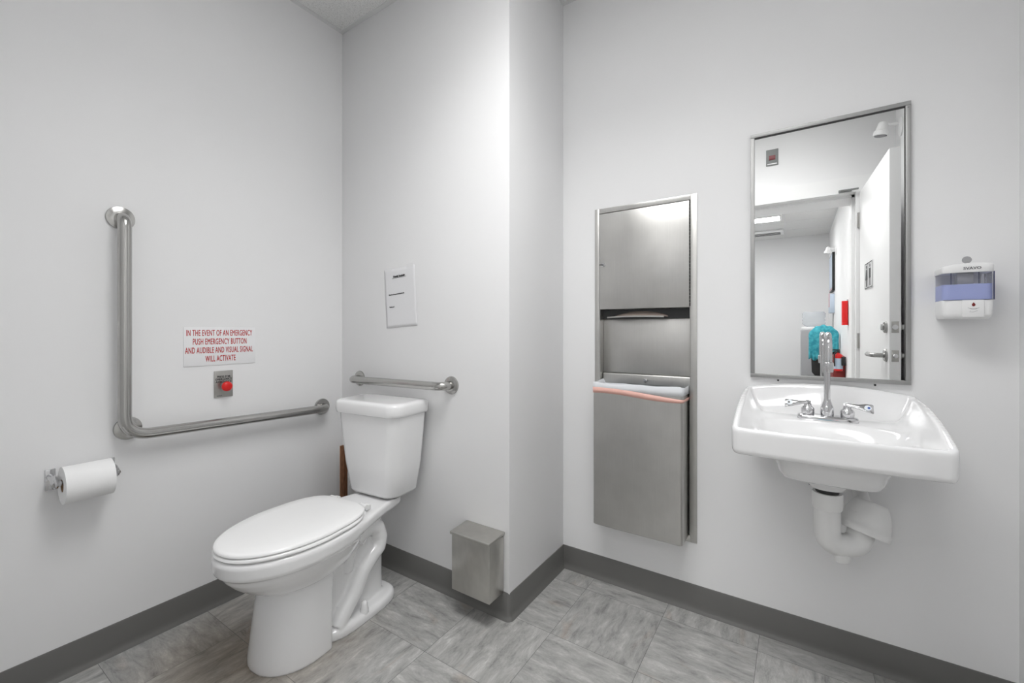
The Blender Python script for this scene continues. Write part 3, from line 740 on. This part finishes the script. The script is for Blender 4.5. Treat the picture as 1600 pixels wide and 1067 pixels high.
# waste bin hung in the lower half of the cabinet, its liner folded over the rim
bn = thing('waste_bin', 'stainless steel waste bin hanging in the lower half of the towel cabinet', 'waste bin', (-0.539, YR, 0.288))
bx0, bx1 = -0.190, 0.177
byf, byb, bz1 = -0.100, 0.036, 0.612 - 0.012
def bin_ring(z, ins=0.0, r=0.012, n=6):
    pts = []
    for cx, cy, qd in ((bx1 - ins - r, byb - ins - 0.002, 0), (bx0 + ins + r, byb - ins - 0.002, 1), (bx0 + ins + r, byf + ins + r, 2), (bx1 - ins - r, byf + ins + r, 3)):
        q = r if qd >= 2 else 0.002
        cx = (bx1 - ins - q) if qd in (0, 3) else (bx0 + ins + q)
        for k in range(n + 1):
            a_ = qd * PI / 2 + PI / 2 * k / n; pts.append(Vector((cx + q * math.cos(a_), cy + q * math.sin(a_), z)))
    return pts
bm = bmesh.new()
loft(bm, [bin_ring(0.0, 0.003), bin_ring(0.003), bin_ring(bz1), bin_ring(bz1, 0.0015), bin_ring(0.004, 0.0015)], True, True)
obj('body', bm, 'steel', bn, angle=40)
ln = thing('bin_liner', 'white plastic bin liner with pink drawstring folded over the steel waste bin', 'bin liner', (-0.539, YR, 0.288))
rnd = random.Random(7)
def liner_ring(z, out, wav, zw=0.0, ph=0.0):
    base = bin_ring(z, -out, 0.014, 6)
    # resample finely along the loop
    pts = []; m_ = len(base)
    seg = []
    for i in range(m_):
        p, q = base[i], base[(i + 1) % m_]
        k = max(1, int((q - p).length / 0.008))
        for j in range(k): seg.append(p.lerp(q, j / k))
    c = Vector(((bx0 + bx1) / 2, (byf + byb) / 2, z))
    for i, p in enumerate(seg):
        d = (p - c); d.z = 0; d.normalize()
        w_ = math.sin(i * 0.55 + ph) * 0.5 + math.sin(i * 0.23 + 1.3 * ph) * 0.5
        pts.append(p + d * wav * w_ + Vector((0, 0, zw * (math.sin(i * 0.31 + 2 * ph) * 0.6 + math.sin(i * 0.11 + ph) * 0.6))))
    return pts
def same(rings):
    n_ = min(len(r) for r in rings)
    out = []
    for r in rings:
        out.append([r[int(i * len(r) / n_)] for i in range(n_)])
    return out
bm = bmesh.new()
rg = same([liner_ring(bz1 - 0.024, 0.002, 0.0006, 0.001, 0.2), liner_ring(bz1 - 0.008, 0.0022, 0.0012, 0.0, 0.5), liner_ring(bz1 + 0.004, 0.0028, 0.0012, 0.003, 1.0),
           liner_ring(bz1 + 0.008, 0.0005, 0.001, 0.004, 1.2), liner_ring(bz1 - 0.002, -0.006, 0.002, 0.002, 1.8), liner_ring(bz1 - 0.05, -0.010, 0.004, 0.0, 2.3), liner_ring(bz1 - 0.30, -0.03, 0.004, 0.0, 2.3)])
loft(bm, rg, False, False)
lb = obj('bag', bm, 'bag', ln, angle=80)
md = lb.modifiers.new('thickness', 'SOLIDIFY'); md.thickness = 0.0004; md.offset = 0
bm = bmesh.new()
r0 = liner_ring(bz1 - 0.043, 0.0028, 0.0005, 0.0, 0.4); r1 = liner_ring(bz1 - 0.019, 0.0030, 0.0006, 0.0, 0.6)
n_ = min(len(r0), len(r1)); r0 = r0[:n_]; r1 = r1[:n_]
for i in range(n_):
    fr = (r0[i].x - bx0) / (bx1 - bx0)
    r0[i].z += 0.006 * math.sin(fr * 5.0 + 0.6) - 0.006 * fr + 0.004; r1[i].z += 0.007 * math.sin(fr * 3.2 + 1.2) - 0.012 * fr * fr + 0.001
loft(bm, [r0, r1], False, False)
ds = obj('drawstring', bm, 'bag_pink', ln, angle=80, label='pink drawstring band'); md = ds.modifiers.new('thickness', 'SOLIDIFY'); md.thickness = 0.0006; md.offset = 0

# ------------------------------------------------------------------ mirror
mi = thing('mirror', 'rectangular stainless framed mirror on the right wall above the sink', 'mirror', (0.0805, YR, 0.9465))
mw_, mh = 0.2215, 0.8960; fw = 0.0135; fy = -0.014
bm = bmesh.new()
box(bm, -mw_, mw_, fy, -0.0004, mh - fw, mh, 0.001); box(bm, -mw_, mw_, fy, -0.0004, 0, fw, 0.001)
box(bm, -mw_, -mw_ + fw, fy, -0.0004, fw, mh - fw, 0.001); box(bm, mw_ - fw, mw_, fy, -0.0004, fw, mh - fw, 0.001)
obj('frame', bm, 'steel_frame', mi)
obj('glass', B(-mw_ + fw, mw_ - fw, -0.0075, -0.003, fw, mh - fw), 'mirror', mi, smooth=False)
bm = bmesh.new()
box(bm, -mw_ + fw, mw_ - fw, -0.0110, -0.0078, mh - fw - 0.0035, mh - fw - 0.0002); box(bm, mw_ - fw - 0.0018, mw_ - fw - 0.0002, -0.0110, -0.0078, fw, mh - fw)
obj('shade_strips', bm, 'dark', mi, smooth=False)  # solid dark strips imitate shade along the frame's top and right
obj('frame_screw', lathe(bmesh.new(), [(0.0025, 0), (0.0025, 0.001)], (mw_ - 0.007, fy, mh - 0.02), (0, -1, 0), 12), 'gasket', mi)
for (x, z), lab in zip(((-0.054, 0.938), (0.216, 0.940), (0.040, 0.581)), (
        'small black screw in the wall under the left part of the mirror', 'small black screw in the wall under the right part of the mirror', 'small black screw in the wall beneath the sink, left of the drain pipe')):
    sc = tag(obj('wall_screw', lathe(bmesh.new(), [(0.0032, 0), (0.0032, 0.002), (0.002, 0.003), (0.0001, 0.003)], (0, 0, 0), (0, -1, 0), 14), 'black'), lab, 'screw', 'screws in the right wall')
    sc.location = (x, YR - 0.0003, z)

# ------------------------------------------------------------------ wall-hung sink
SX = 0.080
sk = thing('sink', 'white wall-hung porcelain sink with raised back under the mirror', 'sink', (SX, YR - 0.002, 0))
HW, DP = 0.2375, 0.4440
def sst(a, b, x):
    x = min(1, max(0, (x - a) / (b - a))); return x * x * (3 - 2 * x)
def rimz(x, d):           # d = distance from the wall
    q_ = min(1, max(0, (0.438 - d) / 0.438)); side = 0.8395 + 0.070 * (1 - (1 - q_) ** 2.3)
    # arched back edge
    arch = 0.026 * (1 - (abs(x) / HW) ** 2.2) * (1 - sst(0.0, 0.05, d))
    return side + arch
def inz(x, d):            # deck and basin inside the rim
    deck = 0.834 - 0.012 * sst(0.10, 0.34, d)
    ex = abs(x) / 0.195; ed = (d - 0.285) / 0.118
    e = (ex ** 2.8 + abs(ed) ** 2.4) ** (1 / 2.6)
    basin = 0.118 * (1 - sst(0.20, 1.0, e)) ** 0.9
    return deck - basin
def plan(s_, n=120):
    """outline of the sink scaled about a point; straight back, squarish front with rounded corners"""
    out = []
    r = 0.022; hx = HW; 
    corners = [(hx - r, DP - r, r, 0), (-(hx - r), DP - r, r, 1), (-(hx - 0.012), 0.012, 0.012, 2), (hx - 0.012, 0.012, 0.012, 3)]
    pts = []
    for cx, cd, rr_, qd in corners:
        for k in range(9):
            a_ = qd * PI / 2 + PI / 2 * k / 8
            pts.append(Vector((cx + rr_ * math.cos(a_), cd + rr_ * math.sin(a_), 0)))
    # resample evenly
    m_ = len(pts); L = [0]
    for i in range(m_): L.append(L[-1] + (pts[(i + 1) % m_] - pts[i]).length)
    tot = L[-1]; res = []; i = 0
    for k in range(n):
        d_ = tot * k / n
        while L[i + 1] < d_: i += 1
        p, q = pts[i], pts[(i + 1) % m_]
        res.append(p.lerp(q, (d_ - L[i]) / max(1e-9, L[i + 1] - L[i])))
    for p in res:
        bow = 0.010 * (1 - (p.x / HW) ** 2) if p.y > DP - 0.03 else 0.0
        out.append((p.x, p.y + bow))
    return out
PL = plan(1, 200)
C0 = (0.0, 0.235)
def inset(dist):
    """move every outline point inwards by dist (approximately perpendicular)"""
    n_ = len(PL); out = []
    for i in range(n_):
        p0, p1 = PL[i - 1], PL[(i + 1) % n_]
        tx, ty = p1[0] - p0[0], p1[1] - p0[1]; l = math.hypot(tx, ty) or 1
        nx_, ny_ = -ty / l, tx / l
        out.append((PL[i][0] + nx_ * dist, PL[i][1] + ny_ * dist))
    return out
rings = []
def ring_from(pl, zf): return [Vector((x, -d, zf(x, d))) for x, d in pl]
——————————
= Task brief =
Look above for every line with the word "part" and copy it.

= Written solution =
The Blender Python script for this scene continues. Write part 3, from line 740 on. This part finishes the script. The script is for Blender 4.5. Treat the picture as 1600 pixels wide and 1067 pixels high.
        'small black screw in the wall under the left part of the mirror', 'small black screw in the wall under the right part of the mirror', 'small black screw in the wall beneath the sink, left of the drain pipe')):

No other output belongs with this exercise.